Perwakilan siswa dari setiap sekolah tersebut diajak berkeliling, mendengarkan cerita sejarah rumah ibadah, nilai-nilai toleransi yang terkandung dalam tradisi keagamaannya, serta berdiskusi dan bertanya langsung dalam rangka memahami keragaman satu sama lain dari pemangku agama di Gereja Katolik Kristus Raja Baciro dan Masjid Jami’ Fadhli Umar Yogyakarta.
Para siswa dan siswi yang berusia belasan tahun ini belajar tentang toleransi yang dibumbui dengan racikan persoalan ekologis. Salah satu peserta dari MA Nurul Ummah dalam sesi sharing, mengungkapkan, “Saya jadi mengenal lebih dalam tentang gereja. Melihat langsung ruangan pengakuan dosa. Yang biasanya hanya lihat dari luar atau lihat di film-film sekarang bisa lihat langsung”.
Romo Aan, selaku pastor Paroki Baciro menyambut baik kegiatan jalan tol ini sebagai ruang belajar tentang nilai-nilai universal kemanusiaan. Hal senada diakui kembali oleh Pak Murti, pengurus masjid, yang mengutarakan perhatiannya bahwa kegiatan berkunjung dan belajar dari pengalaman iman agama lain menjadi momen yang sangat penting dalam hidup bersama di negara Indonesia yang plural.

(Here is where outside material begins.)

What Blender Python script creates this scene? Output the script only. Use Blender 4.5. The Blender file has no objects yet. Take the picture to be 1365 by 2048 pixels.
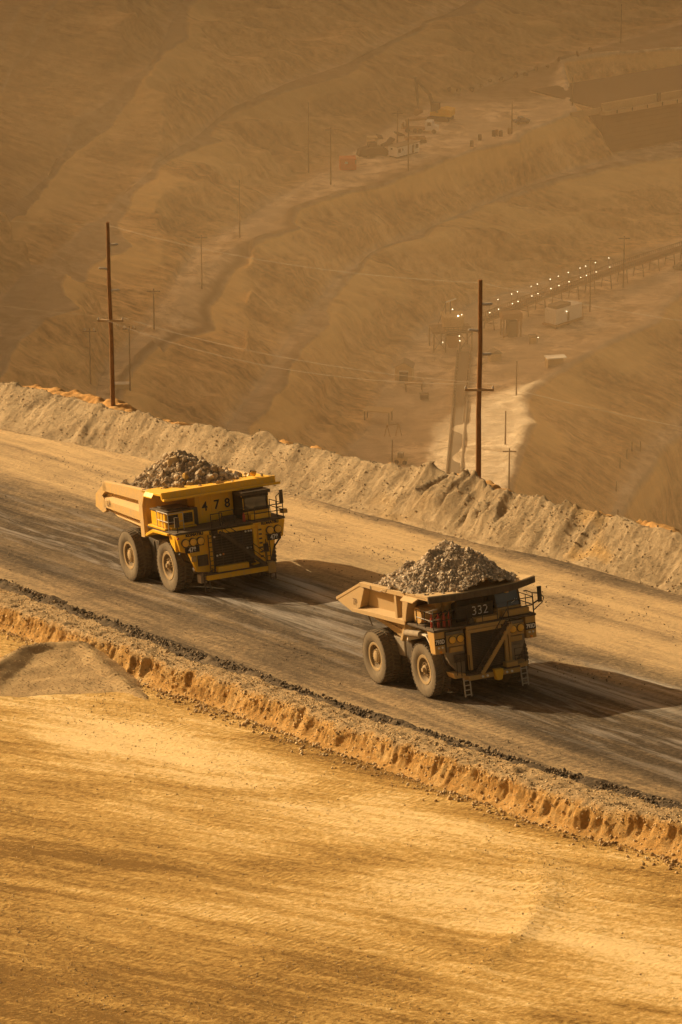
import bpy, bmesh, math, random
import numpy as np
from mathutils import Vector, Matrix, Euler
random.seed(7)
rng = np.random.default_rng(7)
SC = bpy.context.scene
COL = SC.collection
R = math.radians
PI = math.pi

# ------------------------------------------------------------------ camera geometry
FPX, CX, CY, PITCH = 8000.0, 682.5, 1024.0, R(18.5)
CAMZ = 91.0
FW = np.array([0, math.cos(PITCH), -math.sin(PITCH)])
UPV = np.array([0, math.sin(PITCH), math.cos(PITCH)])
RT = np.array([1.0, 0, 0])
CAM = np.array([0, 0, CAMZ])


def ray(x, y):
    return RT * (x - CX) + UPV * (CY - y) + FW * FPX


def at(x, y, z):
    """world point of a photo direction on the level z (z relative to the camera height)"""
    r = ray(x, y)
    return CAM + r * (z / r[2])


AZ, GRADE, CROSS = R(25.8), R(10), R(0.5)
RF = np.array([math.sin(AZ) * math.cos(GRADE), -math.cos(AZ) * math.cos(GRADE), math.sin(GRADE)])   # along the haul road, uphill
_l0 = np.array([math.cos(AZ) * math.cos(CROSS), math.sin(AZ) * math.cos(CROSS), math.sin(CROSS)])
RN = np.cross(_l0, -RF); RN /= np.linalg.norm(RN)
if RN[2] < 0: RN = -RN
RL = np.cross(RN, RF); RL /= np.linalg.norm(RL)          # across the road, away from the camera
_r = ray(864, 1394)
P0 = CAM + _r / np.linalg.norm(_r) * 252.0


def onroad(x, y, h=0.0):
    r = ray(x, y)
    return CAM + r * ((P0 + RN * h - CAM) @ RN) / (r @ RN)


def uvof(P):
    d = P - P0
    return float(d @ RF), float(d @ RL)


def uvn(u, v, n=0.0):
    return P0 + RF * u + RL * v + RN * n


# ------------------------------------------------------------------ numpy noise
_perm = rng.random((256, 256)).astype(np.float64)


def vnoise(x, y, seed=0):
    x = np.asarray(x, float) + seed * 17.31; y = np.asarray(y, float) + seed * 9.77
    xi = np.floor(x).astype(int); yi = np.floor(y).astype(int)
    fx = x - xi; fy = y - yi
    fx = fx * fx * fx * (fx * (fx * 6 - 15) + 10); fy = fy * fy * fy * (fy * (fy * 6 - 15) + 10)
    a = _perm[xi & 255, yi & 255]; b = _perm[(xi + 1) & 255, yi & 255]
    c = _perm[xi & 255, (yi + 1) & 255]; d = _perm[(xi + 1) & 255, (yi + 1) & 255]
    return (a * (1 - fx) + b * fx) * (1 - fy) + (c * (1 - fx) + d * fx) * fy - 0.5


def fbm(x, y, oct=4, seed=0, gain=0.5):
    s = 0; a = 1.0
    for k in range(oct):
        s = s + a * vnoise(np.asarray(x) * 2 ** k, np.asarray(y) * 2 ** k, seed + k * 3)
        a *= gain
    return s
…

Secara pribadi, setelah saya berdinamika bersama Santri Gus Dur, pun mengakui bahwa belajar dan berjumpa langsung dari orang yang berbeda adalah suatu panggilan untuk mematangkan nurani dan menajamkan nalar manusia.
Saya dan kita semua menyadari bahwa pertama kita lahir dengan identitas sebagai manusia, setelahnya nyusul identitas ‘manusia beragama’. Kalau punya kematangan naluri dan ketajaman naluri seharusnya “manusia beragama dengan baik” dan tidak takut akan keberagaman, apalagi benci. Kata Gus Dur, “Gitu aja kok repot”.